The argument is independent of any claims about divine
revelation, yet huge implications about human dignity flow from the
rational rejection of secularist dualism. One of the unexamined
assumptions common to my students, for example, is that human
rights are privileges or opportunities granted by the state. George
(not to mention the American founders, who believed firmly in
natural law) would respond that we come into this world already
equipped with natural rights which the state is duty-bound to
respect and protect.
How do my students emerge from three or more years of college
little more than children of their own times, with little or no
sense of the culture that directs their thinking?

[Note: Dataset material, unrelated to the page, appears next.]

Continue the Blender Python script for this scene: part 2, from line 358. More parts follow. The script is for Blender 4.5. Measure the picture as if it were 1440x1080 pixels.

The answer is suggested in Bonfire of the Humanities
(ISI Books, 373 pages, $24.95; click here to order),
a collection of essays by classics professors Victor Davis Hanson,
John Heath, and Bruce S. Thornton. All three seem to me proof of
George’s contention that traditional moral judgment can be tied to
publicly accessible reasons.
In George’s labeling system, Hanson, Heath, and Thornton are
“old-fashioned liberals.” Although not apparently religious, they
believe in natural human rights, the rule of law, limited
government, private property, democratic decision making, rational
debate.
In other words, they are at loggerheads with most of their
colleagues in contemporary academia and with the whole sorry
process of academic degradation over the past half century:
“radical social protest in the late 1960s; deconstruction in the
1970s; ethnic, feminist, and Marxist cultural studies in the 1980s;
postmodern sexuality in the 1990s; and rampant careerism from
beginning to end.”
That last point is the keynote. Amid several essays and reviews
detailing the farcical collapse of intellectual integrity in
classics and the humanities, the wider backdrop is a “utilitarian
assault on liberal education,” in progress since the early
twentieth century. Under the utilitarian imperative (education
viewed either as training to serve practical ends or as ideological
indoctrination to promote social causes), academe has degenerated
into a site of careerist advancement. What used to be the life of
the mind has become “a juicy plum for the lupine opportunist and
peripatetic prof-on-the-make.”
Yes, my Argumentation course is “ideal for students planning
careers in business, law, or politics.” I can’t help wondering,
though, what my students (and my job) would be like if the culture
were such that the class could be billed a tad more seriously.